Thanks for the suggestion, I did that. The tests shows that helps but not much. The reason might be the contact is happening before the motor is shorted, and the time to stop is too short for the motor to 'brake'.

The following just come up to my mind :

Electronic side: using a 'dynamic current limiting' control algorithm that will gives the motor just the enough current to rotate forward before contact, so the forward friction will be dynamically compensated. Because the gear friction is not really a constant every time, without dynamically compensation, the applied limited constant current should be big enough to make sure that the motor run at worst case. This safe current might cause problem when the friction condition is too 'good' just before the contact.

Mechanical side: using the belt instead of worm gear (ratio 30 ?)

Roller chain will be more efficient than a belt. but getting a 30-1 ratio in a single stage might be a trick either way.

Thanks for the information. Maybe use a gear motor and reduce the ratio as long as it meets the size requirement?

OK

No timing belt or chain-and-sprocket I'm aware of will give you the precision you are asking for.

Use the worm system as you are, and put the end-of travel sensor on a micrometer (fine-threaded screw) adjustment mount, and use trial-and-error to determine the correct placement.

Start with the sensor stopping too soon, and adjust until it just passes, then back.

I think the point was to drive the target to the hard stop through a chain or belt drive and hold it there under tension. the hard stop would provide the precision required just as the worm does now.

I have been thinking about this and I find that for the accuracy he wants, either a servo or stepper is the way to go, with a PIC to handle the fine details....via a worm drive.

That way accuracy is assured after calibration (which should be automatic each time power is restored by the way!).....

This "hard & mechanical" method is too "hit & miss" for me personally.....

I still don't think that it needs to be expensive either.....especially with a stepper system.....

The worm gear has certain backlash either. To achieve 0.01mm, is not only a servo or stepper system. It should drive direct, and a double nut (no backlash) and precision grade ball screw is required. A no backlash coupling between the motor and screw is required. The motor power is much bigger when driving direct.

There are in actual fact gearboxes with as good as zero backlash made by various companies.....

Depending upon the configuration of the gearbox, you can either have increased speed or increased torque......

If there are some long-term zero backlash gear box I can use, then this design can be much easier. I know one type of them, the harmonic gear. Really expansive though.

Could you give me some info if you know some other types, Thanks.

Search on the web, but none are really cheap.
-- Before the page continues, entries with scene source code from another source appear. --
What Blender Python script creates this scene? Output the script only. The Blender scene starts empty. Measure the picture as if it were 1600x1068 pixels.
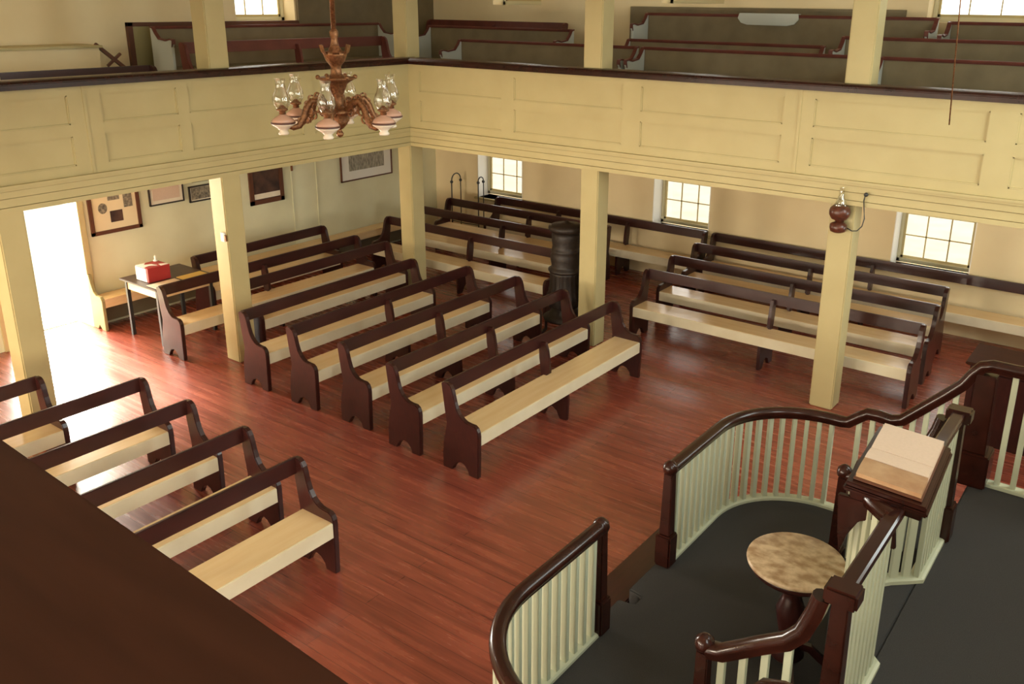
import bpy, bmesh, math, random
from mathutils import Vector, Matrix
random.seed(7)
PI = math.pi
C = bpy.context.scene.collection
SC = bpy.context.scene

# ------------------------------------------------------------------ camera
W_PX, H_PX = 1600, 1068
YAW, PITCH, ROLL, F_PX, CX, CY = 2.1962, -.3129, -.0104, 1388.8942, 850.8638, 452.5644
fw = Vector((math.cos(PITCH)*math.cos(YAW), math.cos(PITCH)*math.sin(YAW), math.sin(PITCH)))
rt = fw.cross(Vector((0, 0, 1))).normalized(); dn = fw.cross(rt)
r2 = rt*math.cos(ROLL) + dn*math.sin(ROLL); d2 = -rt*math.sin(ROLL) + dn*math.cos(ROLL)
cam = bpy.data.cameras.new('camera'); co = bpy.data.objects.new('camera', cam); C.objects.link(co)
co.matrix_world = Matrix(((r2.x, -d2.x, -fw.x, 0), (r2.y, -d2.y, -fw.y, 0), (r2.z, -d2.z, -fw.z, 4.15), (0, 0, 0, 1)))
cam.sensor_width = 36; cam.lens = 36*F_PX/W_PX
cam.shift_x = -(CX - W_PX/2)/W_PX; cam.shift_y = -(H_PX/2 - CY)/W_PX
cam.clip_start = .02
SC.camera = co

# ------------------------------------------------------------------ light and exposure
SC.view_settings.view_transform = 'Standard'; SC.view_settings.look = 'None'
SC.view_settings.gamma = 1; SC.view_settings.use_curve_mapping = False
SC.view_settings.exposure = 0.02
world = bpy.data.worlds.new('sky'); SC.world = world; world.use_nodes = True
bg = world.node_tree.nodes['Background']
bg.inputs[0].default_value = (1.0, .97, .88, 1); bg.inputs[1].default_value = 4.0
sun = bpy.data.lights.new('sun', 'SUN'); sun.energy = 24; sun.angle = math.radians(12); sun.color = (1, .93, .78)
so = bpy.data.objects.new('sun', sun); C.objects.link(so)
so.rotation_euler = Vector((math.cos(.54), -.10, -math.sin(.54))).to_track_quat('-Z', 'Y').to_euler()

def daylight(name, loc, direction, sx, sy, energy, color):
    """soft area lamp for daylight at the door or at assumed, unseen windows"""
    l = bpy.data.lights.new(name, 'AREA'); l.shape = 'RECTANGLE'; l.size = sx; l.size_y = sy
    l.energy = energy; l.color = color
    o = bpy.data.objects.new(name, l); C.objects.link(o); o.location = loc
    o.rotation_euler = Vector(direction).to_track_quat('-Z', 'Z').to_euler()
    return o
COOL = (.86, 1.0, .98); WARM = (1, .87, .62)
FRONT_WIN = [(1.6, 3.3), (1.6, 4.9), (4.66, 4.1), (7.7, 3.3), (7.7, 4.9)]
for y, z in FRONT_WIN:
    daylight('daylight_front', (1.24, y, z), (-1, 0, -.12), 1.1, 1.35, 52, COOL)
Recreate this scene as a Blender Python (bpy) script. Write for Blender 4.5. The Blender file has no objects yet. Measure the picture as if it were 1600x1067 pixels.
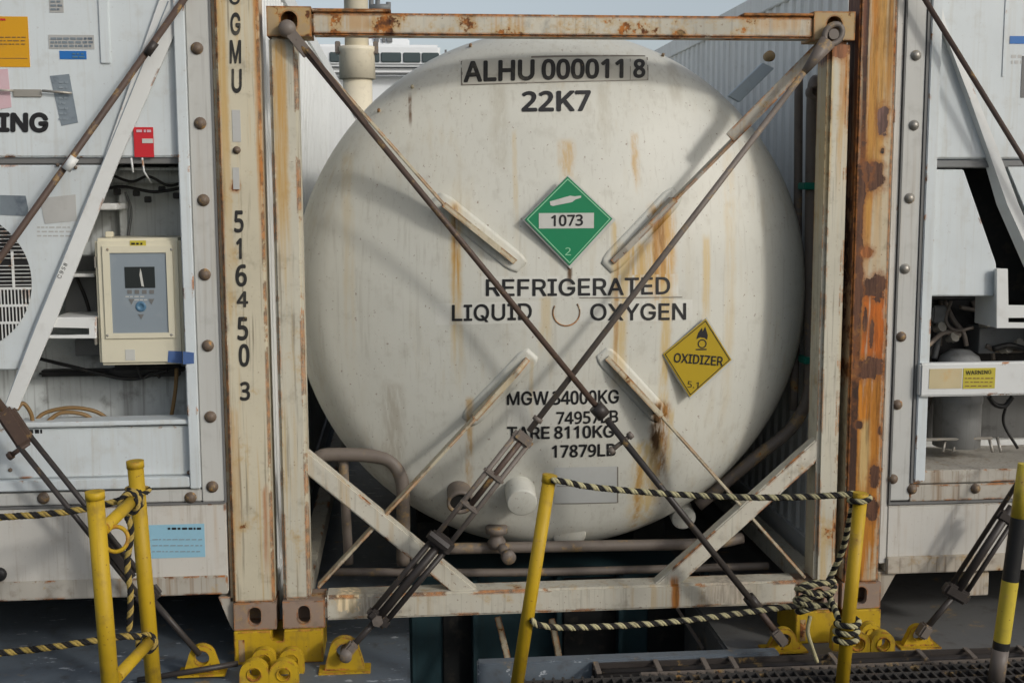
import bpy, bmesh, math, random
from mathutils import Vector, Matrix
random.seed(7)
S = bpy.context.scene
C = S.collection
R = math.radians

# ------------------------------------------------------------------ camera
CAM = Vector((-0.70, -5.1286, 1.8634)); PITCH, YAW, ROLL, FOC = 0.124, 0.0909, -0.0035, 1.2
FW = Vector((math.sin(YAW)*math.cos(PITCH), math.cos(YAW)*math.cos(PITCH), -math.sin(PITCH)))
_r = FW.cross(Vector((0, 0, 1))).normalized(); _u = _r.cross(FW)
RT = _r*math.cos(ROLL) + _u*math.sin(ROLL); UP = _u*math.cos(ROLL) - _r*math.sin(ROLL)
cd = bpy.data.cameras.new('camera'); cam = bpy.data.objects.new('camera', cd); C.objects.link(cam)
m = Matrix((RT, UP, -FW)).transposed().to_4x4(); m.translation = CAM; cam.matrix_world = m
cd.lens = 36*FOC; cd.sensor_width = 36; cd.sensor_fit = 'HORIZONTAL'; cd.clip_start = 0.05; cd.clip_end = 3000
S.camera = cam

# ------------------------------------------------------------------ light
SUN = Vector((0.95, -1.0, 0.66)).normalized()
w = bpy.data.worlds.new('World'); S.world = w; w.use_nodes = True
sky = w.node_tree.nodes.new('ShaderNodeTexSky'); sky.sky_type = 'NISHITA'; sky.sun_disc = False
sky.sun_elevation = math.asin(SUN.z); sky.sun_rotation = math.atan2(SUN.x, SUN.y)
sky.air_density = 1.0; sky.dust_density = 2.5; sky.ozone_density = 1.5
bg = w.node_tree.nodes['Background']; bg.inputs[1].default_value = 0.15
hs = w.node_tree.nodes.new('ShaderNodeHueSaturation'); hs.inputs['Saturation'].default_value = 0.5   # hazy, whitish daylight
w.node_tree.links.new(sky.outputs[0], hs.inputs['Color']); w.node_tree.links.new(hs.outputs[0], bg.inputs[0])
ld = bpy.data.lights.new('sun', 'SUN'); ld.energy = 1.4; ld.angle = R(6.0); ld.color = (1, 0.965, 0.91)
sun = bpy.data.objects.new('sun', ld); C.objects.link(sun); sun.rotation_euler = SUN.to_track_quat('Z', 'Y').to_euler()
S.view_settings.view_transform = 'Standard'; S.view_settings.look = 'None'
S.view_settings.gamma = 1; S.view_settings.exposure = -0.17
S.cycles.max_bounces = 6

# ------------------------------------------------------------------ pixel helpers (a photo pixel taken to the real plane the thing lies in)
def ray(px, py): return FW + RT*((px-800)/(1600*FOC)) + UP*((533.5-py)/(1600*FOC))
def U(px, py, y=0.0):
    d = ray(px, py); return CAM + d*((y-CAM.y)/d.y)
TC = Vector((0.006, 0, 1.380)); TR = 1.192; APEX = 0.07; CRN = 2.75; KN = 0.27
_sa = (TR-KN)/(CRN-KN); RK = CRN*_sa; _ky = CRN - (CRN-KN)*math.sqrt(1-_sa*_sa)
def head_y(r):
    if r <= RK: return APEX + CRN - math.sqrt(CRN*CRN-r*r)
    q = min(1.0, (r-(TR-KN))/KN); return APEX + _ky - KN*math.sqrt(max(0, 1-q*q))
HEAD_D = APEX + _ky
def hy(x, z): return head_y(min(TR, math.hypot(x-TC.x, z-TC.z)))
def UD(px, py):
    y = APEX
    for i in range(25):
        p = U(px, py, y); y = 0.5*y + 0.5*hy(p.x, p.z)
    return U(px, py, y)

# ------------------------------------------------------------------ materials
class NT:
    def __init__(s, name):
        s.mat = bpy.data.materials.new(name); s.mat.use_nodes = True
        s.t = s.mat.node_tree; s.n = s.t.nodes; s.b = s.n['Principled BSDF']
        s.pos = s.n.new('ShaderNodeNewGeometry').outputs['Position']
        sp = s.n.new('ShaderNodeSeparateXYZ'); s.t.links.new(s.pos, sp.inputs[0]); s.x, s.y, s.z = sp.outputs
    def put(s, sock, v):
        if isinstance(v, bpy.types.NodeSocket): s.t.links.new(v, sock)
        elif isinstance(v, (tuple, list)): sock.default_value = (v[0], v[1], v[2], 1) if len(sock.default_value) == 4 else v
        else: sock.default_value = v
    def M(s, op, a, b=0.0, c=0.0, clamp=False):
        n = s.n.new('ShaderNodeMath'); n.operation = op; n.use_clamp = clamp
        s.put(n.inputs[0], a); s.put(n.inputs[1], b); s.put(n.inputs[2], c); return n.outputs[0]
    def ss(s, v, a, b):
        n = s.n.new('ShaderNodeMapRange'); n.interpolation_type = 'SMOOTHSTEP'
        s.put(n.inputs[0], v); n.inputs[1].default_value = a; n.inputs[2].default_value = b; return n.outputs[0]
    def noise(s, scale=(1, 1, 1), detail=4, rough=0.55, off=0.0, k=1.0):
        mp = s.n.new('ShaderNodeMapping'); s.put(mp.inputs[0], s.pos)
        mp.inputs['Scale'].default_value = scale if isinstance(scale, tuple) else (scale,)*3
        mp.inputs['Location'].default_value = (off, off*1.7, off*0.6)
        n = s.n.new('ShaderNodeTexNoise'); s.t.links.new(mp.outputs[0], n.inputs['Vector'])
        n.inputs['Scale'].default_value = k; n.inputs['Detail'].default_value = detail; n.inputs['Roughness'].default_value = rough
        return n.outputs[0]
    def mix(s, f, a, b, mode='MIX'):
        n = s.n.new('ShaderNodeMix'); n.data_type = 'RGBA'; n.blend_type = mode
        s.put(n.inputs[0], f); s.put(n.inputs[6], a); s.put(n.inputs[7], b); return n.outputs[2]

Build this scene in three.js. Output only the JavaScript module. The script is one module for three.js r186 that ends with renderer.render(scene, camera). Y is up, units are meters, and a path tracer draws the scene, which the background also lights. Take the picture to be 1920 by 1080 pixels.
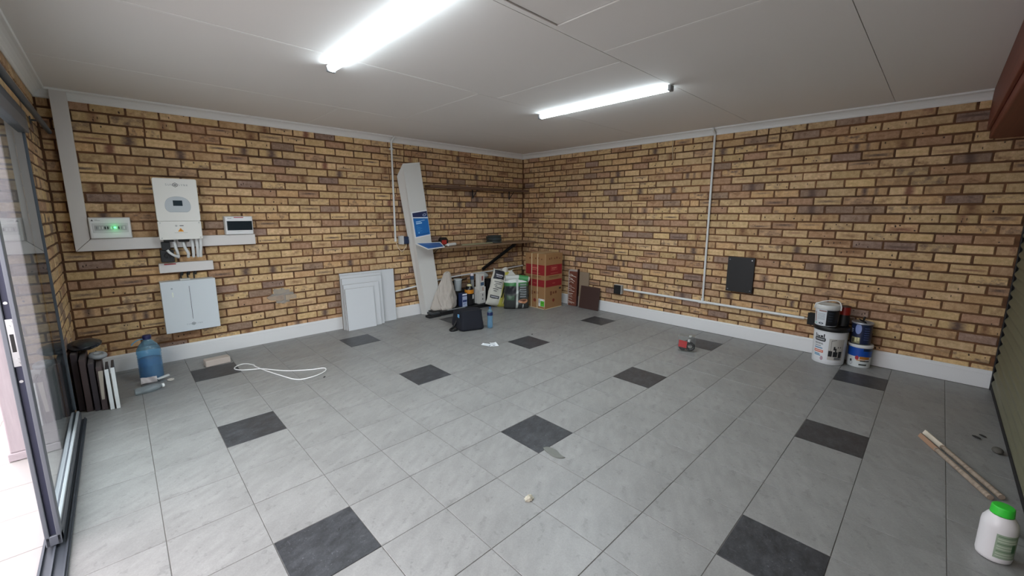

Use CNC as part of the search argument as well.....

I personally (as mentioned twice) would use steppers and a PIC as controller......no gearboxes...

Best of luck.

Given the brief intervals of travel/reciprocation, have you considered a cam mechanism with spring loaded follower to achieve your positioning?

You have not to be surprised that the torque ratios is between 5 and 10. It should be so in the way you tried to solve the problem. It is normal since when the worm works under normal conditions a lubricant layer builds up and friction will be in the range of 0.05...0.02, when you stop against a hard stop the whole kinetic energy of the motor will first squeeze the lubricant between the worm and gear flanks and then preload the whole system consisting of the worm its bearings and the gear + shaft + stop. The harder the stop the higher the peak force which will appear. The contact after stop will get in static friction conditions and reach static values of 0.1...0.14. You see that the ratios are 2 to 7 or even more. I see only a combined solution consisting of a drastic reduction of incoming speed at contact and an increase of stop compliance combined with the usage of a lubricant with a higher viscosity and additives so that its expulsion will be less easy and the traces of additives will maintain a lower "dry" coefficient of friction, such additives are MoS2 or graphite or Teflon. You cannot fight against tribology only try to avoid its negative aspects. The kinetic energy reduction can be obtained via a motor speed reduction controlled from a given distance to the stop as many comments already recommended and use a stop with reduced stiffness. If energy is small the stiffness reduction will not compromise the precision requirements. You can also avoid the mechanical stop with a servo-system thus eliminating the preloading of the mechanical chain. You can avoid the mechanical "clamping" using a drive without self-locking as the worm drive is but then you have a risk of "back -bouncing" which could compromise the position repeatability. To give you feeling about the self-locking threads have a ratio P/d about 1/10 and are self-locking for friction coefficients down to 0.05.

A further thought:-

If you need to go to a hard stop, but the motor/gearbox pushes with a stiff spring only the target, not to a spring, the hard stop will always be exactly in the same place, but the pressure will not be as high and maybe it will not lock on.....

Here is a (very) simple diagram:-

If the spring is fairly stiff (experimentation needed), I think that it will allow you to shut the motor off, but not hang too heavily on the end stop.....

I still prefer the stepper motor idea best of all though.......and it would be relatively cheap too....

I finally changed the motor so that I can get bigger reverse torque (15 times bigger than the forward torque), and the problem solved.

I'd like to thank everyone for providing all kinds of help here.

What a waste of brain power this one is.. Redfred got it right first time..Guest takes little or no notice and goes and does something completely different despite all of the input you give him..

Another option is to reduce the gear ratio and run the motor proportionally slower. The softer angle-of-attack on the gears might be sufficient, although one presumes that gear lubrication is all that it can be.